To be a student is to position oneself awkwardly. Given the nature of our education system—that it is a function of class—, to be a student anywhere is to be a student at an elite institution. The elitism is only amplified at Princeton. The final layer of “awkwardness” arises from the elite nature of art at Princeton, and its domination by white and masculine stories. However, regardless of race or gender or even class, we are laborers but we are privileged. Student artists in particular are under a false consciousness: as a class, we think we are radical, but in fact, we only serve our own and, by proxy, the ruling classes’ interests. Real leftist art could and does often break through our navel-gazing, but is there any at Princeton? 

To better understand where left-wing student art fails, we should investigate where it succeeds. One particularly powerful example of successful art is the Title IX graffiti that was set up all over campus last semester.

At considerable risk and consequence to themself, a student wrote “Title IX Protects Rapists” in spray-paint around campus. After the student was raped, Princeton’s Title IX Office underwent what might be characterized as a cover-up; the student was questioned, threatened, and, ultimately, no charges were brought against the person who assaulted them. 

That this graffiti represented a protest is obvious. That it is art might not be quite as self-evident. That I call it leftist might even be offensive. That I say it was successful might just be confusing. After all, there were no lasting changes made to Princeton’s structural support of rape and rapists. However, not only was attention paid to the artist’s suffering, that attention catalyzed a protest that organized Princeton students to a level this campus rarely sees (the BJL protests in 2017 are a good example). It awakened the student body by exposing a shared experience of oppression, and in this sense, it is a leftist endeavor and a successful one. Moreover, it is an artistic one: these graffiti externalized the artist’s pain in a way that belonged to them and them alone but was shared by the entirety of campus. The graffiti represented both a display and a performance; a display on the part of the producer, which conditioned the performance (the protests) of the consumers. In other words, although the graffiti might not have been intended as an art project, it was enacted and received as one; meanwhile, its obviously intended political message was heard. 

Granted, the Title IX graffiti is not like other student art.

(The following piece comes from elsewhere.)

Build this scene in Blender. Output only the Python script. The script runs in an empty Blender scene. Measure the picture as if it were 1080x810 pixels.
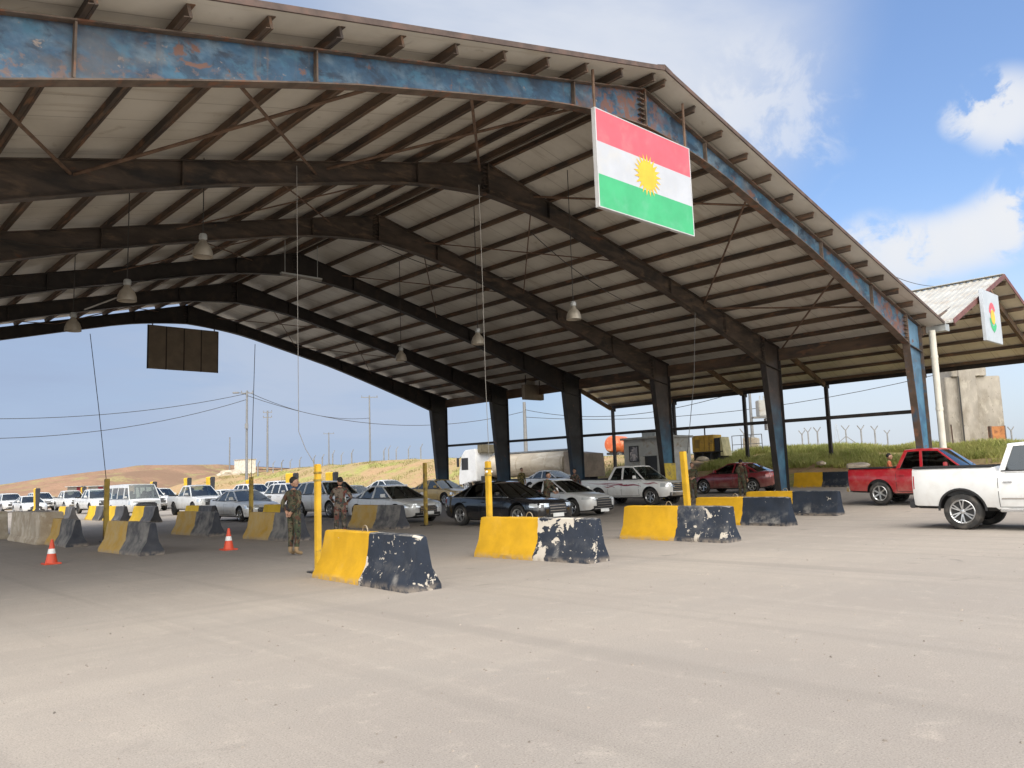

Perhaps it is because it probably did not intend to be art that it was so successful: it was impossible for the artist to conceive of themself as an artist, and so there was no pretension to what they produced. But more importantly, the graffiti destabilized the power of the institution and, therefore, the power of the students within it. When confronted with the failure of our single shared source of power to account for its own structural flaws, what it means to be a “student” becomes arbitrary. 

Ultimately, student art can only be successful if it actively and meaningfully destabilizes its own and the audience’s power. By “actively and meaningfully,” I mean that student art must transcend the perfunctory concessions to liberal sensibility, like program notes and that include the word “intersectionality” but do nothing to undermine themselves. It is this undermining of one’s own power that leads to the self-erasure that distinguishes “good art.”

One of student art’s hallmarks is its self-indulgence, a necessary feature of art that pats the artist on the back. This art seeks to “express” what the artist feels, a task that nearly invariably leads to failure. “Self-expression” has become a pillar of amateur art; in this context, to “express oneself” is not literally to testify to one’s experiences, but rather to worship one’s own self—to impose one’s own experiences over everybody else’s. In practice, “self-expression” is how reactionary politics makes itself palatable to a liberal audience. The practice that should take its place is self-erasure, an undoing of everything that makes up the self. This is the art that is truly cutting.